Proponents claim that those affected by the policy are determined, dedicated young people.
“Every single Dreamer that I have ever met is incredibly motivated to do something with their life,” Woodside student and ally Jessica Morales tells the Paw Print. “The majority of them have a purpose or have a goal and want to be successful in life.” The DHS statement, moreover, claims that “many of these young people have already contributed to our country in significant ways,” referring to the Dreamers.
However, opponents allege that the policy will increase crime and balloon social costs.
President Trump was extremely critical of the policy in an official statement regarding DACA’s repeal.
“The temporary implementation of DACA by the Obama Administration [..] helped spur a humanitarian crisis – the massive surge of unaccompanied minors from Central America,” claims the released statement, “including, in some cases, young people who would become members of violent gangs throughout our country.”
Dreamers themselves deny Trump’s claim of crime accompanying Dreamers to America.
“I came here when I was five…we got no say if we could stay or come.” commented Woodside student and Dreamer Luz Abarca. “it was just to give us a better life – and it’s always like that.”
“My parents came here for the jobs,” adds on Dreamer and MA student Michelle Garcia. “They work all day to support me and my sister.”
However, many Americans are still angry at the Dreamers even being here, citing the illegal nature of their arrival.
Attorney General Jeff Sessions claimed that “the DACA program was implemented in 2012 and essentially provided a legal status for […] 800,000 mostly-adult illegal aliens,” in an announcement given on September 5th, 2017.

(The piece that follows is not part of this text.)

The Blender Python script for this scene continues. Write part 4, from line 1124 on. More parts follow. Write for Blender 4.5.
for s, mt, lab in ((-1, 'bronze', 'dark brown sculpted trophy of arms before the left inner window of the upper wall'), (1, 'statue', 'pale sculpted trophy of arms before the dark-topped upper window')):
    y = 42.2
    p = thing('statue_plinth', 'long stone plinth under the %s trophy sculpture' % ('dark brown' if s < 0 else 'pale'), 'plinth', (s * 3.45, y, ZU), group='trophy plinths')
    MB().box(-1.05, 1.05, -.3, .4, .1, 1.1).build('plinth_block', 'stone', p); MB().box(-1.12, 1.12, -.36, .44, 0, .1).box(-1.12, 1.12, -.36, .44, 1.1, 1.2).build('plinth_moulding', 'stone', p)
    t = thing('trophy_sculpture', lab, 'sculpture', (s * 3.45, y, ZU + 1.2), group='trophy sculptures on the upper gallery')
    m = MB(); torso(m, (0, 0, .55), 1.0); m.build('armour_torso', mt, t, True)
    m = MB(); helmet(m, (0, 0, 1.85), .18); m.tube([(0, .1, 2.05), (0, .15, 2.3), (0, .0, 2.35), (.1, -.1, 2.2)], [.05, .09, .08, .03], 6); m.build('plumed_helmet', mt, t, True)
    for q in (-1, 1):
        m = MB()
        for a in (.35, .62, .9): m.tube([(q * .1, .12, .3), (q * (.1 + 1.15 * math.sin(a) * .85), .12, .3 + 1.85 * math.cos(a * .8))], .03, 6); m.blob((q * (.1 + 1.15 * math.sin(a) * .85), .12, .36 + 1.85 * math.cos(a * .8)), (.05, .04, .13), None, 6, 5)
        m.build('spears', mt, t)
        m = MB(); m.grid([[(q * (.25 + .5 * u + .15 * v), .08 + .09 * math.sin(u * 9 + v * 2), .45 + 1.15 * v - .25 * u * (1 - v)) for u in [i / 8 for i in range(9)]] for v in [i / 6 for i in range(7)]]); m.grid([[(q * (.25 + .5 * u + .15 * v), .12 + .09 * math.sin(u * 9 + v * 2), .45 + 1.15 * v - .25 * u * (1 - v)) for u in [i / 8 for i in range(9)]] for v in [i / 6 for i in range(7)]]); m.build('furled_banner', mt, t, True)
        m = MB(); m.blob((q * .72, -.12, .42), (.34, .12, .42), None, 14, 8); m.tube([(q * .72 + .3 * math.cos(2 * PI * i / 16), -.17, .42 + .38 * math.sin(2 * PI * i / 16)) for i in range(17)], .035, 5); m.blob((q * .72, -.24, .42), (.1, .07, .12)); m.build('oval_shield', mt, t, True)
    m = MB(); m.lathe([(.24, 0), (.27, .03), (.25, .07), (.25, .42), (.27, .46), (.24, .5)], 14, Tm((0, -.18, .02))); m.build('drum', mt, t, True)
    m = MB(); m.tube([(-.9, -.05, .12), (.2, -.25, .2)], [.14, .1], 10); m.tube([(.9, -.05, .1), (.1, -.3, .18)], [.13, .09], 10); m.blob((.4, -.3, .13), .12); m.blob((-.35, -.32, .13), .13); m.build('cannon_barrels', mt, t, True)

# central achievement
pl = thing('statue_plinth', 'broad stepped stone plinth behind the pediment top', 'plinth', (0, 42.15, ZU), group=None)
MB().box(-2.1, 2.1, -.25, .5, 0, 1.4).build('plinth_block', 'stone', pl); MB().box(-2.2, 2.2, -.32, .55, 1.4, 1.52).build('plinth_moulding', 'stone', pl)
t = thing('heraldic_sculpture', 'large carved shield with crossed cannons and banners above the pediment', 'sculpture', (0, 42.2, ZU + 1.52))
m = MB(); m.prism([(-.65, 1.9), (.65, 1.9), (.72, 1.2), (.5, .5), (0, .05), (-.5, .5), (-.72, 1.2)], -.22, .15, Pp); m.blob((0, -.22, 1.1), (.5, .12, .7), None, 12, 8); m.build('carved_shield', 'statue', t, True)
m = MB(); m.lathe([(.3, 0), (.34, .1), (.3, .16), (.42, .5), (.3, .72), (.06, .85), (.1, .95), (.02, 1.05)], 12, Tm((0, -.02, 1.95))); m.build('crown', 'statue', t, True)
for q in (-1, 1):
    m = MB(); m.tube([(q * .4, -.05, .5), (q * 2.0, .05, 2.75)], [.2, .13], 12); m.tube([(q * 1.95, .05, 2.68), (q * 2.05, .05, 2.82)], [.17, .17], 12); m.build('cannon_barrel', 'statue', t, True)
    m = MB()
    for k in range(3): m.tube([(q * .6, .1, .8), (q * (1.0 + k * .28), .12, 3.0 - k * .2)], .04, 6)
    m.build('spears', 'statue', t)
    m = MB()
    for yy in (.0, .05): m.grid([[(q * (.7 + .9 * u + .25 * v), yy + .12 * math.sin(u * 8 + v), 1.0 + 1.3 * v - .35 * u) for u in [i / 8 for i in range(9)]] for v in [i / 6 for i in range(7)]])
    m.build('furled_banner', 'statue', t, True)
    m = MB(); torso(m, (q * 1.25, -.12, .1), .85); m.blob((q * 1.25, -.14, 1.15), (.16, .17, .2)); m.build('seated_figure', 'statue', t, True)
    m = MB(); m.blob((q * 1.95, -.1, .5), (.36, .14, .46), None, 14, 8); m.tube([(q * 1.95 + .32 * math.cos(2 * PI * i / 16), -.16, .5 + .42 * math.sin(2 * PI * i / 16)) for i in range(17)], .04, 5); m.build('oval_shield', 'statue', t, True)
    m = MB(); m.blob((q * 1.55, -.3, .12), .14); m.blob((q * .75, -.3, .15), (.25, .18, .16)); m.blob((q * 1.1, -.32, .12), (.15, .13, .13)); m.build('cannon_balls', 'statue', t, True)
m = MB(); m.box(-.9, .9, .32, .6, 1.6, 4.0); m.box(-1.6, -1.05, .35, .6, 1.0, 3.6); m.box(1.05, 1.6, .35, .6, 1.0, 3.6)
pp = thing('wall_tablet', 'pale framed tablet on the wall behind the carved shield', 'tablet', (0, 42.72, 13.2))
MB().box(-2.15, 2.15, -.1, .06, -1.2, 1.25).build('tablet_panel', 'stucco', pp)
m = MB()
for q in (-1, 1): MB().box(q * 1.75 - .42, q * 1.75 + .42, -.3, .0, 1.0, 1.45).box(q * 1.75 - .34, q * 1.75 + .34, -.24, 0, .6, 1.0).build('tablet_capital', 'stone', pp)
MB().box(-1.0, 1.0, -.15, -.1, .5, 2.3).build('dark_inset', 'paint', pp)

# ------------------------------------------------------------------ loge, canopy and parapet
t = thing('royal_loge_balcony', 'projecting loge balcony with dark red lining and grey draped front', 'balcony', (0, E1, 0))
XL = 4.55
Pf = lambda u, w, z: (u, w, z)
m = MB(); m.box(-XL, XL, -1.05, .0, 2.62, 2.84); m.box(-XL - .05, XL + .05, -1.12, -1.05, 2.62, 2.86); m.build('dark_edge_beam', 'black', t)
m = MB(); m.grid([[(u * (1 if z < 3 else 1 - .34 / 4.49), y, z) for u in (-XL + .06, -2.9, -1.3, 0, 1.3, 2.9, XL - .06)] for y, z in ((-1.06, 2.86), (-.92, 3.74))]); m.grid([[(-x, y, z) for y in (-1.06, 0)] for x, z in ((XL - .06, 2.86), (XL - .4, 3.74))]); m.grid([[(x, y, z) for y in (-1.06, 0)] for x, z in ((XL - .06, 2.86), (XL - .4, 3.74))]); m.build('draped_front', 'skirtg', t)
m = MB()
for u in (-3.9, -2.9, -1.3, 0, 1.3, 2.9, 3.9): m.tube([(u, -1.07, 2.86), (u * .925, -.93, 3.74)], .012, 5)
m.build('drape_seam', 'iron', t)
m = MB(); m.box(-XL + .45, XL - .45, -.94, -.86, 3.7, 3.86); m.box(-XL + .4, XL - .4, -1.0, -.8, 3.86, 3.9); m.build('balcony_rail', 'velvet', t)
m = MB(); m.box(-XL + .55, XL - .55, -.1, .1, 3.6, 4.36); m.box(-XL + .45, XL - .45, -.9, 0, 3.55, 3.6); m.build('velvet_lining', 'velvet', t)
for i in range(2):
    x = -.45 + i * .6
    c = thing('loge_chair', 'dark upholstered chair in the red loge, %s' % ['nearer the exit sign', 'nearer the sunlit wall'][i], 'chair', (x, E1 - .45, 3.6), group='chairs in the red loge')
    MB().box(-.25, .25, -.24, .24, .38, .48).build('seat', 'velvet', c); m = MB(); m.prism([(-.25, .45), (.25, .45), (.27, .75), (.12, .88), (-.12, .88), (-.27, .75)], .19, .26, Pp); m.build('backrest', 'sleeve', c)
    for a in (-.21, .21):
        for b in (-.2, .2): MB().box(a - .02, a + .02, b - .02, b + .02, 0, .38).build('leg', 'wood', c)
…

“This policy was implemented unilaterally to great controversy and legal concern after Congress rejected legislative proposals to extend similar benefits […] this same group of illegal aliens,” Attorney General Sessions continued.
Although many Americans are angry or resentful of the Dreamers’ presence, Dreamers themselves feel no different from anyone else in America.
“A lot of people who are against it, they try to send us back, to a country where it’s all unknown for us, because we grew up here,” continues Abarca. “Our roots were transplanted.”
“We aren’t a crisis,” asserts Garcia. “We’re Americans.”